--- begin Dataset excerpt ---

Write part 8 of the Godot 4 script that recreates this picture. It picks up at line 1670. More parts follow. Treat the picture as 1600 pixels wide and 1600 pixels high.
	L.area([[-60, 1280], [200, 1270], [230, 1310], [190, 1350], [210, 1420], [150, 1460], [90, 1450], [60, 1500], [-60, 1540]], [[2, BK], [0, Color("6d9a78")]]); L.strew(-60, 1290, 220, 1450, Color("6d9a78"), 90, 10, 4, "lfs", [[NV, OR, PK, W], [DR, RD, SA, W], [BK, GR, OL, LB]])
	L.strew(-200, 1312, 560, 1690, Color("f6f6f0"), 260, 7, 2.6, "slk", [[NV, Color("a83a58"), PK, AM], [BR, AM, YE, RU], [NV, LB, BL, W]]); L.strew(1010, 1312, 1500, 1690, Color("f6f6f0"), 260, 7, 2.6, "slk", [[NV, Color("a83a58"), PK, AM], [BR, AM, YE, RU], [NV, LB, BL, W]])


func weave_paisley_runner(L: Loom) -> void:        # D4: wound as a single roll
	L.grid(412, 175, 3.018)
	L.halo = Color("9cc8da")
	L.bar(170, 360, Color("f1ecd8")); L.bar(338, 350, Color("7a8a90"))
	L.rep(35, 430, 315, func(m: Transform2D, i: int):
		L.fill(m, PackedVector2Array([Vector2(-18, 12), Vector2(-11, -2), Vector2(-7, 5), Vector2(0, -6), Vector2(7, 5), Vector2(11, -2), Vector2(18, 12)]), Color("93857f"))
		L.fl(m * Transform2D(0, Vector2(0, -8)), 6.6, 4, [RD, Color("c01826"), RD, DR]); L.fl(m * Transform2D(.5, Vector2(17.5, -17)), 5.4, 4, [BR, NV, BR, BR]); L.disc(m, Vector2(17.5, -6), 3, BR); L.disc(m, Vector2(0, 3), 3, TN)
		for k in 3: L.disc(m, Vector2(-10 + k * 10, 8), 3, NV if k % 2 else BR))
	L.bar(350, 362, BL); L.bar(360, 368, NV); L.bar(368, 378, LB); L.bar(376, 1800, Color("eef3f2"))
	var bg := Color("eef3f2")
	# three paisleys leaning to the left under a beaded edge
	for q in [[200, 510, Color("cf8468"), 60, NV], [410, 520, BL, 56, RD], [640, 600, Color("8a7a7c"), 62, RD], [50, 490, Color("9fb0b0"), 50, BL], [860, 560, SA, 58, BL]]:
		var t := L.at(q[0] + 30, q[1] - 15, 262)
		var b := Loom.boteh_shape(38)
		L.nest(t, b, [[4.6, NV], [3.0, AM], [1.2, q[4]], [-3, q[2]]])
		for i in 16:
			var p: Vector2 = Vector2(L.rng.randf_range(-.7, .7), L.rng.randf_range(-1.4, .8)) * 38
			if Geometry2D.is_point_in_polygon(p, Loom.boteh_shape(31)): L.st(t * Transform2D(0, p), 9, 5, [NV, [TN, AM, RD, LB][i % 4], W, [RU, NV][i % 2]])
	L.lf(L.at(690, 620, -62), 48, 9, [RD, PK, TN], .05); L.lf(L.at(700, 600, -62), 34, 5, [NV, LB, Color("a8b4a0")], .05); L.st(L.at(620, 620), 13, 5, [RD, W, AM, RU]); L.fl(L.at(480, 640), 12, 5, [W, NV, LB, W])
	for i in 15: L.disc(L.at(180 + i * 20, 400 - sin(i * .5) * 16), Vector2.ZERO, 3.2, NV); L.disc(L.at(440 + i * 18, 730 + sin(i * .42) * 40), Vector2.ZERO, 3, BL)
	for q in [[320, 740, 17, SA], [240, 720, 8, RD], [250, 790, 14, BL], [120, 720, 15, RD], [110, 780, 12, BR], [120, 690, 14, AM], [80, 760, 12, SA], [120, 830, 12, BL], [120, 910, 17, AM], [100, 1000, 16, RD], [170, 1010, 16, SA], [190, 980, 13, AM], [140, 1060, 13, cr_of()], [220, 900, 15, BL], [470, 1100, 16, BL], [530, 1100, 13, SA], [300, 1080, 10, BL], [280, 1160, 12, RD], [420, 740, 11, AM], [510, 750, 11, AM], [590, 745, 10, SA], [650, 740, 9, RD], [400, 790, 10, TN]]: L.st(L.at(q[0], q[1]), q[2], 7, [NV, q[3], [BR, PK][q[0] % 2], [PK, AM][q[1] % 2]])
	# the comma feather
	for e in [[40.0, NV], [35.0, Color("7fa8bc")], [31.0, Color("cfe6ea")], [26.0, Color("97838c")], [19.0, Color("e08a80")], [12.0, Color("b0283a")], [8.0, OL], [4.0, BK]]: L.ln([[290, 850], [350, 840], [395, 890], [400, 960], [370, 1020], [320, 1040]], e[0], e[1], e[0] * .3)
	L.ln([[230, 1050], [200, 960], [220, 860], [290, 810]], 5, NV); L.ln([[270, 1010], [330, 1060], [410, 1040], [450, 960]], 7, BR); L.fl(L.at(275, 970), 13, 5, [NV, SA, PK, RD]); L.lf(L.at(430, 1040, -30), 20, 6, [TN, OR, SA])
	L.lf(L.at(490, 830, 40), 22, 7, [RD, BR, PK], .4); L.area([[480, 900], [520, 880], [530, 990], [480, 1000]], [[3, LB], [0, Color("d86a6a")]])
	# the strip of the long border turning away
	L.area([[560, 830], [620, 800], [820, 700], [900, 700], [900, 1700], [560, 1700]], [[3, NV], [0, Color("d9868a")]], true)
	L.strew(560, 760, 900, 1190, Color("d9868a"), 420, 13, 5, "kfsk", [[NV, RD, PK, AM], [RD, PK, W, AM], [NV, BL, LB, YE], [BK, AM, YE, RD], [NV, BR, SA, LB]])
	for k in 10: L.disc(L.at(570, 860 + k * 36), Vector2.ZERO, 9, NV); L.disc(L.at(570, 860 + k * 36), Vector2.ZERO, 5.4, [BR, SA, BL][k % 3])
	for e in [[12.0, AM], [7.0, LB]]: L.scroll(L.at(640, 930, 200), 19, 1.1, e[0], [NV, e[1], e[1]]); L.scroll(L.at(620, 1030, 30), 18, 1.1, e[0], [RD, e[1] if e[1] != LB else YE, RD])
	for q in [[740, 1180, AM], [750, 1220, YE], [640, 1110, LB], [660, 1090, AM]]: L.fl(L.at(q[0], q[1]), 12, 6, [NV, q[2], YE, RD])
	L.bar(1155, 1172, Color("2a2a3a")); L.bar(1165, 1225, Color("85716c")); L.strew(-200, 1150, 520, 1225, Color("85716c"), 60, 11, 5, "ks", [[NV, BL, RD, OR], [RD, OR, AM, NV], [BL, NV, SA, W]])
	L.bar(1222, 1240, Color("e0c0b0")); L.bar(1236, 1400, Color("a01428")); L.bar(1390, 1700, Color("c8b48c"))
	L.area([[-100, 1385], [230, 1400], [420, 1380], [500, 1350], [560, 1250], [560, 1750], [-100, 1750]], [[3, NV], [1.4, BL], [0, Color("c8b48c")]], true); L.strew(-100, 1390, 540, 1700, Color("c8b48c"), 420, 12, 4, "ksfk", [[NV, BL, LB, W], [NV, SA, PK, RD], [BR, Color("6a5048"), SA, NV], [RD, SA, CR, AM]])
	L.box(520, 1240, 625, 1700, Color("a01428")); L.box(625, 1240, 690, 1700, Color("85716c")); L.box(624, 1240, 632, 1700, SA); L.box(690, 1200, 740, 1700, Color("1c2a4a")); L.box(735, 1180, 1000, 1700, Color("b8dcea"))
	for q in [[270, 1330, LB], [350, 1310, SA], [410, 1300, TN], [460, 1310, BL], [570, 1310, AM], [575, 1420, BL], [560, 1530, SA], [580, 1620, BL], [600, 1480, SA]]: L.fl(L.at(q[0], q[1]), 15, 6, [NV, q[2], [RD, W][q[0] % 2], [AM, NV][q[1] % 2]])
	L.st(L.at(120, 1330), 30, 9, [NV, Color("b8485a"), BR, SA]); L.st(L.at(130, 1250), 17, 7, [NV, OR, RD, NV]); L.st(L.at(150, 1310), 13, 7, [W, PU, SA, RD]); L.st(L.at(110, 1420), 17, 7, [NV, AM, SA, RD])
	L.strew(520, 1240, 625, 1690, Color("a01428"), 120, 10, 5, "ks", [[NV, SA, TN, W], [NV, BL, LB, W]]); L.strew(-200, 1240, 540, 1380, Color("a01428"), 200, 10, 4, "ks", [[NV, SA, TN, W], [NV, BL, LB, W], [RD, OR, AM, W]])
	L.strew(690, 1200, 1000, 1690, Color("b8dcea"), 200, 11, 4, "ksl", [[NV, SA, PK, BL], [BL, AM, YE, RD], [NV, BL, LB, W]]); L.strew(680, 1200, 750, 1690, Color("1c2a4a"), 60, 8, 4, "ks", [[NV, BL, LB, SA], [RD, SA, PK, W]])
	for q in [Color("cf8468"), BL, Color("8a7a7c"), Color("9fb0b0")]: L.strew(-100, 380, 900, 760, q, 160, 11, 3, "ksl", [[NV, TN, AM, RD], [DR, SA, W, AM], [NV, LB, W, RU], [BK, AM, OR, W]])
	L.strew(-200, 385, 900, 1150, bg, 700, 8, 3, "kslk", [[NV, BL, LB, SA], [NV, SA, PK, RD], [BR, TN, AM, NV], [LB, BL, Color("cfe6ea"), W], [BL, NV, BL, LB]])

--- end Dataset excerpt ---

§ Exercise aim
Starting at the first line of the listing, retype every line up to and including the one with "LB, BL, W]]);".

§ Exercise answer
Write part 8 of the Godot 4 script that recreates this picture. It picks up at line 1670. More parts follow. Treat the picture as 1600 pixels wide and 1600 pixels high.
	L.area([[-60, 1280], [200, 1270], [230, 1310], [190, 1350], [210, 1420], [150, 1460], [90, 1450], [60, 1500], [-60, 1540]], [[2, BK], [0, Color("6d9a78")]]); L.strew(-60, 1290, 220, 1450, Color("6d9a78"), 90, 10, 4, "lfs", [[NV, OR, PK, W], [DR, RD, SA, W], [BK, GR, OL, LB]])
	L.strew(-200, 1312, 560, 1690, Color("f6f6f0"), 260, 7, 2.6, "slk", [[NV, Color("a83a58"), PK, AM], [BR, AM, YE, RU], [NV, LB, BL, W]]); L.strew(1010, 1312, 1500, 1690, Color("f6f6f0"), 260, 7, 2.6, "slk", [[NV, Color("a83a58"), PK, AM], [BR, AM, YE, RU], [NV, LB, BL, W]])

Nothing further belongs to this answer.